One Last Song Before We Leave

Marco Verhoogt

For the past five months I’ve been back home in Romania while my sister has left to study abroad. In the face of Bucharest, a city that has changed beyond my memories, I found brief moments of comfort and kinship in the cups of coffee I shared with different grandmothers. I was welcomed in their apartments where they confronted me with the truth of their loneliness and the joy of an already past life - this was difficult for me. As I left with photographs of their apartments, concentrated versions of home, I shared them with my sister. Our back and forth has now become this book.

She wants to move forward, to see what other ways there are to live. As for me, I cannot turn away from looking backwards anymore.
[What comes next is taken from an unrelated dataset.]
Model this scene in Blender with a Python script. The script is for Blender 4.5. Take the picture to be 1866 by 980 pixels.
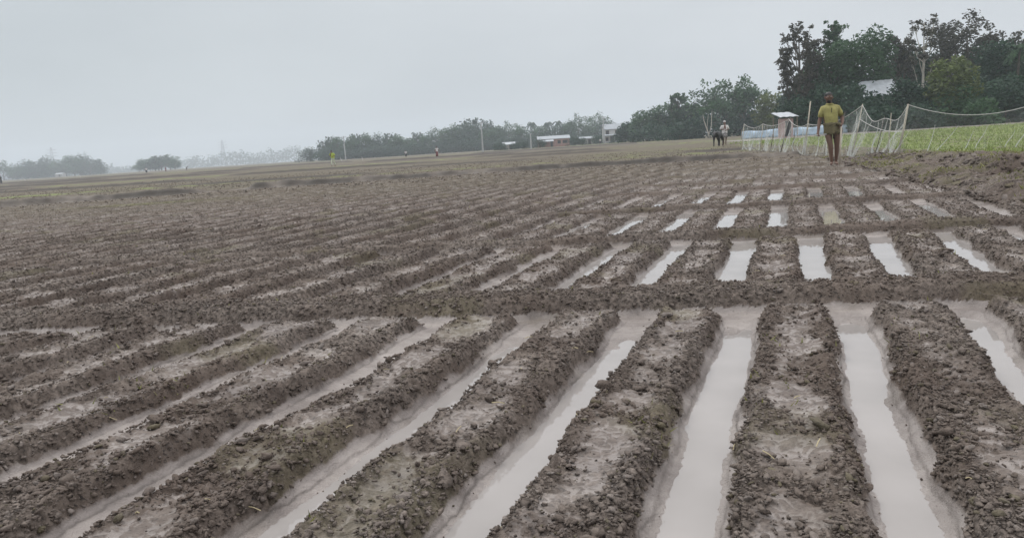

The unstoppable passing of our life here is nostalgic to me and photography is a shelter.

This project is dedicated to Buni, the grandmother of my friend whose Sunday dinners I will now miss.

BOTH FEET ON THE MAP

Thesis

My thesis is an allegorical story about how a thesis comes to be, as well as a recording of the process involved writing it. It concerns both sides of a number of discussions such as: objective/subjective, fact/fiction, phenomenological/epistemological, real/imagined, subject/photograph, signified/signifier, simulacra/simulation and other loosely synonymous terms. In the end I’d like to see it as a story. A case of it is what it is, so much so that I think it evades a summary.

It begins with itself in the most literal way possible - a guy, Marco, sitting at his desk, injecting ink through the tip of his pen into the pulp of a sheet of paper. He must write a thesis, he must connect mind to material. Through this sacred duality the man and his desk begin to transform. With a mind bent over itself and onto the paper, the table's geography becomes rich with meaning and unfolds a transformative journey. It is an associative and psychedelic adventure, rich with observations rather than occurrences. Weaved within it are metaphors about mapping, sailing and geography. They are a means to take both a meta and an associated position with the act of representation - writing in the present case. What my thesis is really about, is how an undeniable “it”, something that is in front of us, will never be perceived as itself, rather, it is always the product of a rich and chaotic process of internal representation. My paper goes further to say that if an “it” will always be behind the abstractions produced by our nervous system, then the only real we can be sure of are the abstractions themselves. In this category I place written language, as well as sight, speaking or photography.

The end of the thesis comes with the realisation that a discussion about “what is meaning/how is it created?” is implicitly circular, limited by the conventions of language themselves. The initial premise of the thesis, that language is self referential rather than analogous to an exterior truth, re-confirms itself. The text evaporates into sensations, back where it has begun. Though now I am no longer confined to the sensations of my desk, I feel the clothes on my skin instead of the thoughts in my head, I eat and sleep and walk, the thesis has been finished.